'''

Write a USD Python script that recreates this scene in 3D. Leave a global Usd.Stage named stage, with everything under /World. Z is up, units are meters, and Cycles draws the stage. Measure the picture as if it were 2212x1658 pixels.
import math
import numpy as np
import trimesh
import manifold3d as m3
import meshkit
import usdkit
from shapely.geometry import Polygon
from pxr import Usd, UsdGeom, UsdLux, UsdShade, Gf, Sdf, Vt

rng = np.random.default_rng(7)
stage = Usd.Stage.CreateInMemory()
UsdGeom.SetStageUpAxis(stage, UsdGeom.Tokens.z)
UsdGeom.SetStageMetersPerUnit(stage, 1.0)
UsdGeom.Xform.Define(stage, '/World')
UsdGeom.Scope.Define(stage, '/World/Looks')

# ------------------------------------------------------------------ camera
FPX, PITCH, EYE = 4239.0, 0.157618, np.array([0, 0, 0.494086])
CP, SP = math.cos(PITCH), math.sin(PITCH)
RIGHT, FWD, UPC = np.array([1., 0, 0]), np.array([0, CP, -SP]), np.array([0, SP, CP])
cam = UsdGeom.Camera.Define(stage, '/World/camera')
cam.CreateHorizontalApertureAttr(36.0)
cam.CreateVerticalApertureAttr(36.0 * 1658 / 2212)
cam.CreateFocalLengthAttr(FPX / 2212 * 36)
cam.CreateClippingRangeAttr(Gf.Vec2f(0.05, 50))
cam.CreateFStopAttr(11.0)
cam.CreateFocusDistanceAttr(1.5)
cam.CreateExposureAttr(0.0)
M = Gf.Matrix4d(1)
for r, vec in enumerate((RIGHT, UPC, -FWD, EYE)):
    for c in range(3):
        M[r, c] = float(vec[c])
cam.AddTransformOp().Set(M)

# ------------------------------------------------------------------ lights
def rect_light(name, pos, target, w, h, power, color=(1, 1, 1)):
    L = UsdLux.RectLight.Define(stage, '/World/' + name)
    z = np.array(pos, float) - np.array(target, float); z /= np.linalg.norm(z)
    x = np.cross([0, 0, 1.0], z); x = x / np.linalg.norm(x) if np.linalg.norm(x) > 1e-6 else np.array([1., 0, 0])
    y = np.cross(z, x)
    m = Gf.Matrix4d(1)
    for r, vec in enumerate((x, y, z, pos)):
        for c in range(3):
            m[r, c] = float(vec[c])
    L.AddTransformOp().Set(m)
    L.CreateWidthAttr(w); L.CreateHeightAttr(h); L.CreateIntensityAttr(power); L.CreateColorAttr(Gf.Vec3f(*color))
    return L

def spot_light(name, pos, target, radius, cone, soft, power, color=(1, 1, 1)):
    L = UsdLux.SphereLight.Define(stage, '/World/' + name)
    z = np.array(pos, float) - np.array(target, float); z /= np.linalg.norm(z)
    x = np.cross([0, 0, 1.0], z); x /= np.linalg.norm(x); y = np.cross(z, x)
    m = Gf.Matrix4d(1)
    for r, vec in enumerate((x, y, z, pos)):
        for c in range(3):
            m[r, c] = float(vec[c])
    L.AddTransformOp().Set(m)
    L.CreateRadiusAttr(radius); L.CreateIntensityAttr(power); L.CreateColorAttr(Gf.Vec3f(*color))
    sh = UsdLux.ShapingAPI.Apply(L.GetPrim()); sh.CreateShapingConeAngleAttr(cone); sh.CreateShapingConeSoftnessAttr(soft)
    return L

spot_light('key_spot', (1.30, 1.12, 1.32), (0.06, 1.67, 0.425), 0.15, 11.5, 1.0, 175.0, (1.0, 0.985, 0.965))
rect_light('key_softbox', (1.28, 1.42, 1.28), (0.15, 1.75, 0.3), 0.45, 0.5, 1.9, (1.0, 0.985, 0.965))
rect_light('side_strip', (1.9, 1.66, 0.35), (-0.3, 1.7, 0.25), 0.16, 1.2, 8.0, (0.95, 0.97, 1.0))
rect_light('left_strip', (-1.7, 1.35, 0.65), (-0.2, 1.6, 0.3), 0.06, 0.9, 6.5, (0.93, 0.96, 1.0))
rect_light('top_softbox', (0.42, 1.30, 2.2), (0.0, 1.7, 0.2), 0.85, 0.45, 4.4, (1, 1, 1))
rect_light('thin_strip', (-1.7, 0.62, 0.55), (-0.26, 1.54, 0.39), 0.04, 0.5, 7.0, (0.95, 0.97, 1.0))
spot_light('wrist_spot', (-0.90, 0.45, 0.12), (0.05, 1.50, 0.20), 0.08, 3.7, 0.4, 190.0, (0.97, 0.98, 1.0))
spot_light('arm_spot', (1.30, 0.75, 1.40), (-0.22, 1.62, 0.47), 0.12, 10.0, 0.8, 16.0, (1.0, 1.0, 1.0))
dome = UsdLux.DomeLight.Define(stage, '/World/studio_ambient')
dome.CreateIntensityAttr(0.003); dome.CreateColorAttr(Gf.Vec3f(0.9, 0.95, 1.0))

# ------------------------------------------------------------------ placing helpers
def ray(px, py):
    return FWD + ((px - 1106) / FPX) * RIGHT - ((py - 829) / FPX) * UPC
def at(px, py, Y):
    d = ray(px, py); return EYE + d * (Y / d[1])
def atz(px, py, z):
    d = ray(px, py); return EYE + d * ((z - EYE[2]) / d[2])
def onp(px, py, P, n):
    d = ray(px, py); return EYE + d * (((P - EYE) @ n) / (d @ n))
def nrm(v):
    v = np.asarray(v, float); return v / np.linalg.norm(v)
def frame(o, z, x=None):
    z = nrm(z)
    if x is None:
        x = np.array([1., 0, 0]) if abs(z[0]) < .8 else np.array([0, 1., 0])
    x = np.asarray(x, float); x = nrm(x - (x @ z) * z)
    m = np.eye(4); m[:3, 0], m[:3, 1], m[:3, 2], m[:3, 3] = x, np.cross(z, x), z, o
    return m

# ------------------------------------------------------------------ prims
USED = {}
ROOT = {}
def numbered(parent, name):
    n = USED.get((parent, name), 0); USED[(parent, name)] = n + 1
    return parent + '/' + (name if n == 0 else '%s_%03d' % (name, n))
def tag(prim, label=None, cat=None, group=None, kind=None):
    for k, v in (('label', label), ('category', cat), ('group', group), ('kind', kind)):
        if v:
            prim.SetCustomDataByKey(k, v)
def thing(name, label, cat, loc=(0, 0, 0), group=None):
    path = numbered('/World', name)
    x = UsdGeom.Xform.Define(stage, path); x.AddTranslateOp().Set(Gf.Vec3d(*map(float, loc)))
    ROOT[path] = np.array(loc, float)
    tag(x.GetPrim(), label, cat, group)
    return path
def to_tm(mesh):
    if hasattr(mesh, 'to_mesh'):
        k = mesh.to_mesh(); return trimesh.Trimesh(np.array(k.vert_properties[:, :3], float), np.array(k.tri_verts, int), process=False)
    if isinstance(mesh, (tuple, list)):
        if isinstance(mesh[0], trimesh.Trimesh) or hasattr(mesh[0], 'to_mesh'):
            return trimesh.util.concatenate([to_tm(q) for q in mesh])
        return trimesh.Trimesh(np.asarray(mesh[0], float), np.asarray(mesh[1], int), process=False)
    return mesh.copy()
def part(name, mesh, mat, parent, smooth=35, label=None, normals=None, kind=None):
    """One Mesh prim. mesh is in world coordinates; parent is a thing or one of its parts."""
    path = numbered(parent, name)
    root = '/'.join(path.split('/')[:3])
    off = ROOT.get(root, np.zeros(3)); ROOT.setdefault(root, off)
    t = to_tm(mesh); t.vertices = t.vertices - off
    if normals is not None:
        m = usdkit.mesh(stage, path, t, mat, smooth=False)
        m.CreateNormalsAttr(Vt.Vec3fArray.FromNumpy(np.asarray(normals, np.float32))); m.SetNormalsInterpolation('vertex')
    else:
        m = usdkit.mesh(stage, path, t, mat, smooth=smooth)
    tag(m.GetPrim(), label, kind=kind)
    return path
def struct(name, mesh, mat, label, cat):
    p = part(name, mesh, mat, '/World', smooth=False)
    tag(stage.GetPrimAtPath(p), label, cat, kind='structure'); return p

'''

Return exactly, please, the lines of the material from the first one down to and including the line where "cam.AddTransformOp().Set(M)" appears.

Write a USD Python script that recreates this scene in 3D. Leave a global Usd.Stage named stage, with everything under /World. Z is up, units are meters, and Cycles draws the stage. Measure the picture as if it were 2212x1658 pixels.
import math
import numpy as np
import trimesh
import manifold3d as m3
import meshkit
import usdkit
from shapely.geometry import Polygon
from pxr import Usd, UsdGeom, UsdLux, UsdShade, Gf, Sdf, Vt

rng = np.random.default_rng(7)
stage = Usd.Stage.CreateInMemory()
UsdGeom.SetStageUpAxis(stage, UsdGeom.Tokens.z)
UsdGeom.SetStageMetersPerUnit(stage, 1.0)
UsdGeom.Xform.Define(stage, '/World')
UsdGeom.Scope.Define(stage, '/World/Looks')

# ------------------------------------------------------------------ camera
FPX, PITCH, EYE = 4239.0, 0.157618, np.array([0, 0, 0.494086])
CP, SP = math.cos(PITCH), math.sin(PITCH)
RIGHT, FWD, UPC = np.array([1., 0, 0]), np.array([0, CP, -SP]), np.array([0, SP, CP])
cam = UsdGeom.Camera.Define(stage, '/World/camera')
cam.CreateHorizontalApertureAttr(36.0)
cam.CreateVerticalApertureAttr(36.0 * 1658 / 2212)
cam.CreateFocalLengthAttr(FPX / 2212 * 36)
cam.CreateClippingRangeAttr(Gf.Vec2f(0.05, 50))
cam.CreateFStopAttr(11.0)
cam.CreateFocusDistanceAttr(1.5)
cam.CreateExposureAttr(0.0)
M = Gf.Matrix4d(1)
for r, vec in enumerate((RIGHT, UPC, -FWD, EYE)):
    for c in range(3):
        M[r, c] = float(vec[c])
cam.AddTransformOp().Set(M)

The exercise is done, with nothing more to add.